EXERCISE DIRECTIONS: Give the data again exactly, from its opening line through the line in which "return empty(name, loc, label, 'tent', group, rz)" appears.

====================

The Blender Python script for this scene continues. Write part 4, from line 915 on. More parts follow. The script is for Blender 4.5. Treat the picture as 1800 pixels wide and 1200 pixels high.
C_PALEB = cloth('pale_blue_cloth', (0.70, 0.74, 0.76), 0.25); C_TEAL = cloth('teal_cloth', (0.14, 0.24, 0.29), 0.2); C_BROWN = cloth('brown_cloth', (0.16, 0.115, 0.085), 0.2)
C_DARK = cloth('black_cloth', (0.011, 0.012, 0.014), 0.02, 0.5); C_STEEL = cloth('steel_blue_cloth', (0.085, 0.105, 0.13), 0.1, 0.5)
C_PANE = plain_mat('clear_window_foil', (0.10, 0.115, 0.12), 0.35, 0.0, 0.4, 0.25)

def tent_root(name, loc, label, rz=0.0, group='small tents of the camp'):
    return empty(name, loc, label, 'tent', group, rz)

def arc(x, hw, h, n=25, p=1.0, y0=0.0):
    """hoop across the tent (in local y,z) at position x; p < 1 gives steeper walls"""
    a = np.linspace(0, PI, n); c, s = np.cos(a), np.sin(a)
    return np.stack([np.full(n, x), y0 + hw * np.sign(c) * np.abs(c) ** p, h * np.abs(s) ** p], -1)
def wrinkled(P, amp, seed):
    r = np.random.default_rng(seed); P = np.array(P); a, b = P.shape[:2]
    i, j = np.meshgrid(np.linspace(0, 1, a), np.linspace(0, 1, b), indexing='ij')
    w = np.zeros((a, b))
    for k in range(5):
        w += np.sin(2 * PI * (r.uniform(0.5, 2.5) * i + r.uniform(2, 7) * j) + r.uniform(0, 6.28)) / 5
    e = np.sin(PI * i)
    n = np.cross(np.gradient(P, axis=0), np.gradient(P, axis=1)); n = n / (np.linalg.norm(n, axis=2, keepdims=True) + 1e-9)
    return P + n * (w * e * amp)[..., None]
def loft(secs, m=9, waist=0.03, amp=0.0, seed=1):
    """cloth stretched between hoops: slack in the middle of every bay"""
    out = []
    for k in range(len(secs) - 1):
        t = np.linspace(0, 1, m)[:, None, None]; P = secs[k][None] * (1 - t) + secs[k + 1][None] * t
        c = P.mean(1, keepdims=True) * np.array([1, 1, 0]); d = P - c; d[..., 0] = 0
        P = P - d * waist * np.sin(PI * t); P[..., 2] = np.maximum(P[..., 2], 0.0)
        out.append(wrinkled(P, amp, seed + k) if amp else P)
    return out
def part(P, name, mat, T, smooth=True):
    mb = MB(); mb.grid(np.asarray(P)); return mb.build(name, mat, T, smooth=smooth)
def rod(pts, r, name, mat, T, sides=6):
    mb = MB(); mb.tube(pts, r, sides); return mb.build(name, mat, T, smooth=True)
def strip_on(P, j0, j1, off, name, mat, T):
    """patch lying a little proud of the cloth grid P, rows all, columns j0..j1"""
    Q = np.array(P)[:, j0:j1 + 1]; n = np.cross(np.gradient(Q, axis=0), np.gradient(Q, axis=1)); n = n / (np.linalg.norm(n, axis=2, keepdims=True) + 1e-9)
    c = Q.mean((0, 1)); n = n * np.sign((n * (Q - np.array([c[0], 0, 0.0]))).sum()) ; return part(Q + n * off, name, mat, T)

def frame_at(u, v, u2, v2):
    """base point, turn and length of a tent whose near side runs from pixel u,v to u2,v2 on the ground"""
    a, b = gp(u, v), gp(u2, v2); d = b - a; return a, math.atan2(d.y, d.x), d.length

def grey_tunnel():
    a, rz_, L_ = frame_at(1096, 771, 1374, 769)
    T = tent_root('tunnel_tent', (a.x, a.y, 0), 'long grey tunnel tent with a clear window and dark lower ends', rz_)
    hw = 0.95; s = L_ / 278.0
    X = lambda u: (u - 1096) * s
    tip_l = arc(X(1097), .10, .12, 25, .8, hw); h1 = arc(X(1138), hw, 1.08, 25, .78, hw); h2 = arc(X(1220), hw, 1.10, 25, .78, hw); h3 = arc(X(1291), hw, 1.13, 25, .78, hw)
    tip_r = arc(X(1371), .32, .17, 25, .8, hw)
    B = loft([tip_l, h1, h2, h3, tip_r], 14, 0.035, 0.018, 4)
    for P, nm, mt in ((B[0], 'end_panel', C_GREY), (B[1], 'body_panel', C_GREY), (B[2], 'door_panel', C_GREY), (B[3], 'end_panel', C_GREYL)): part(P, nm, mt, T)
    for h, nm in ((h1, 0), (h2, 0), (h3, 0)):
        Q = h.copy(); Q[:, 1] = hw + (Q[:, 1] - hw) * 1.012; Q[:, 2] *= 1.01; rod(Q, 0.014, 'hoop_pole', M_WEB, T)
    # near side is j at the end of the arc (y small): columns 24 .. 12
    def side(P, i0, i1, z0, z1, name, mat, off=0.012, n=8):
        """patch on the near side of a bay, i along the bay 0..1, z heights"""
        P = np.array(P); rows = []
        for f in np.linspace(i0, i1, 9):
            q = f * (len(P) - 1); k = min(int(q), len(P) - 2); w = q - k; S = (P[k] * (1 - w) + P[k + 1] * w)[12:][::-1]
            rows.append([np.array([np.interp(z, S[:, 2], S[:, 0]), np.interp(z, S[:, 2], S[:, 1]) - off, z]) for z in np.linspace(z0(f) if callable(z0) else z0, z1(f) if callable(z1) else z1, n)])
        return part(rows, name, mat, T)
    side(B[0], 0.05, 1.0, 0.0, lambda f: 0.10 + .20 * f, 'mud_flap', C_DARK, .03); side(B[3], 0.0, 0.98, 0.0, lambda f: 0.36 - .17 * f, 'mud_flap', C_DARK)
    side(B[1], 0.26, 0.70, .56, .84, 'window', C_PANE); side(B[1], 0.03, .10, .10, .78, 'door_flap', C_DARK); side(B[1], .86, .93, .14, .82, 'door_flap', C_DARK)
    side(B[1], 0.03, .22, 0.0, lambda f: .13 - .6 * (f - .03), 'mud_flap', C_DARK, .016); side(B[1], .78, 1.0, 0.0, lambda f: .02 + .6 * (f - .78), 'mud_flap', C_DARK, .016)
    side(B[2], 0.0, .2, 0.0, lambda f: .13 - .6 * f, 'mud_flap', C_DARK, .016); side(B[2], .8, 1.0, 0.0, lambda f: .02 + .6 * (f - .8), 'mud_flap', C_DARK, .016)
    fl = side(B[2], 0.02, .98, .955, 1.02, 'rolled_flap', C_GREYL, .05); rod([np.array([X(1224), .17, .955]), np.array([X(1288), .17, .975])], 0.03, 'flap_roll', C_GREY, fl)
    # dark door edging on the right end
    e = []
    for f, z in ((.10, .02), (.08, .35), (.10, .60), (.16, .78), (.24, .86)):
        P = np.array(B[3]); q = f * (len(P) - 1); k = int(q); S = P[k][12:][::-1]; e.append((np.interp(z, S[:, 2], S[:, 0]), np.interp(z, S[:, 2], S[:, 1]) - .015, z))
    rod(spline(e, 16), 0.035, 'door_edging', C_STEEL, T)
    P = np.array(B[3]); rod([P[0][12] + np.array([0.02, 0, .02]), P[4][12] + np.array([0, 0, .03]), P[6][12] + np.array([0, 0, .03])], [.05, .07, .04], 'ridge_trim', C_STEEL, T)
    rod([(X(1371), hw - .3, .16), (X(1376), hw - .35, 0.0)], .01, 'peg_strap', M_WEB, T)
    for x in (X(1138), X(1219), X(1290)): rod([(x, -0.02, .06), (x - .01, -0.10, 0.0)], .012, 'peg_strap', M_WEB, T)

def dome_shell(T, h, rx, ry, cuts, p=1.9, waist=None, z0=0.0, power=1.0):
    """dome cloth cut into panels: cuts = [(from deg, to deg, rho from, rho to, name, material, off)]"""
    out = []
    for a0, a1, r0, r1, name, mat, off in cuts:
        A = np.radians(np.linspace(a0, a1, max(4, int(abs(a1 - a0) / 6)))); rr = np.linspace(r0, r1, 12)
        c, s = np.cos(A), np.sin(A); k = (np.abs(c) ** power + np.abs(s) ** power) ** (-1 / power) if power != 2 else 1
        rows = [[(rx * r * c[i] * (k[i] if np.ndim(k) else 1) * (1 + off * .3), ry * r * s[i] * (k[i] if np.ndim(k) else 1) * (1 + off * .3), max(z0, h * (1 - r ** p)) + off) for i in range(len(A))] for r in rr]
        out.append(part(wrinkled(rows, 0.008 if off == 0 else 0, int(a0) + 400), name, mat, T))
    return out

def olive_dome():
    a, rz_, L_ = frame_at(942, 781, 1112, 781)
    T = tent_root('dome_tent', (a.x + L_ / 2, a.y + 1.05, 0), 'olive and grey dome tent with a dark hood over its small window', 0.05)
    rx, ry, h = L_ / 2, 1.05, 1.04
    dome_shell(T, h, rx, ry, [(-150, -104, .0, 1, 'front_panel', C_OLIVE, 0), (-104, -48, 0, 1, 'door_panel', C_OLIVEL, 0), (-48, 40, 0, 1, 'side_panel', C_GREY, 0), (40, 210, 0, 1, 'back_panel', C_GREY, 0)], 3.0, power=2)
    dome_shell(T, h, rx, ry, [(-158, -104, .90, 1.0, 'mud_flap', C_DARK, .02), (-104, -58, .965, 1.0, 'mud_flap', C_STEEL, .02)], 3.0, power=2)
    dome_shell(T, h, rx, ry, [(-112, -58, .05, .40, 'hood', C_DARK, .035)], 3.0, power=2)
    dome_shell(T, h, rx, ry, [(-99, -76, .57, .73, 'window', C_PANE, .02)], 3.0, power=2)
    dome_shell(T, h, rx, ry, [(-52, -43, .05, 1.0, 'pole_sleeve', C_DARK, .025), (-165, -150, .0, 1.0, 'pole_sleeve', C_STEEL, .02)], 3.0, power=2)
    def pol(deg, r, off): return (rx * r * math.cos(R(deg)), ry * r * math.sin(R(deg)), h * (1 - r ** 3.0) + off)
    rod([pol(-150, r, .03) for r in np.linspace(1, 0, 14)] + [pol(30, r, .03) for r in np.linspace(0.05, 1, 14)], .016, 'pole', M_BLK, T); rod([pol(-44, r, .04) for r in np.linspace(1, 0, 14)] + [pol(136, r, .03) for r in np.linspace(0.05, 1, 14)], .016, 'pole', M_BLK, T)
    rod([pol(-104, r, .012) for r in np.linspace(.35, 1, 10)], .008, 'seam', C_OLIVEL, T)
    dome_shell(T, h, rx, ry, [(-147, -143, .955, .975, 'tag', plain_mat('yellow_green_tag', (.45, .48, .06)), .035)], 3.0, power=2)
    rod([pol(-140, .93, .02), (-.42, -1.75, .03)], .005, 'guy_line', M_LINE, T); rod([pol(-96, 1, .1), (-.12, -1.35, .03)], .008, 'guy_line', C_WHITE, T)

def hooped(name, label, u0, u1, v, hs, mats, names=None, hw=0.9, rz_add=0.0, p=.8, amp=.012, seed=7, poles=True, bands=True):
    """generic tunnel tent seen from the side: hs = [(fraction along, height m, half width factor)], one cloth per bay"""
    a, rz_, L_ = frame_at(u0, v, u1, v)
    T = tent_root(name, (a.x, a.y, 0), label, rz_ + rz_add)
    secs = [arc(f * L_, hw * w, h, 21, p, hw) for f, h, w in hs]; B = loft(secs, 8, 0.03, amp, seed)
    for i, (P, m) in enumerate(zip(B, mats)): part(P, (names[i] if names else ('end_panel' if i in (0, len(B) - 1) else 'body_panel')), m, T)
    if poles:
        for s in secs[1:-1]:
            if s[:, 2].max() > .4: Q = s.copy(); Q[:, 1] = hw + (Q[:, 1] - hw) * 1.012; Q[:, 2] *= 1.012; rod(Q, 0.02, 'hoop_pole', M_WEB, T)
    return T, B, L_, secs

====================

ANSWER TO THIS TASK:
The Blender Python script for this scene continues. Write part 4, from line 915 on. More parts follow. The script is for Blender 4.5. Treat the picture as 1800 pixels wide and 1200 pixels high.
C_PALEB = cloth('pale_blue_cloth', (0.70, 0.74, 0.76), 0.25); C_TEAL = cloth('teal_cloth', (0.14, 0.24, 0.29), 0.2); C_BROWN = cloth('brown_cloth', (0.16, 0.115, 0.085), 0.2)
C_DARK = cloth('black_cloth', (0.011, 0.012, 0.014), 0.02, 0.5); C_STEEL = cloth('steel_blue_cloth', (0.085, 0.105, 0.13), 0.1, 0.5)
C_PANE = plain_mat('clear_window_foil', (0.10, 0.115, 0.12), 0.35, 0.0, 0.4, 0.25)

def tent_root(name, loc, label, rz=0.0, group='small tents of the camp'):
    return empty(name, loc, label, 'tent', group, rz)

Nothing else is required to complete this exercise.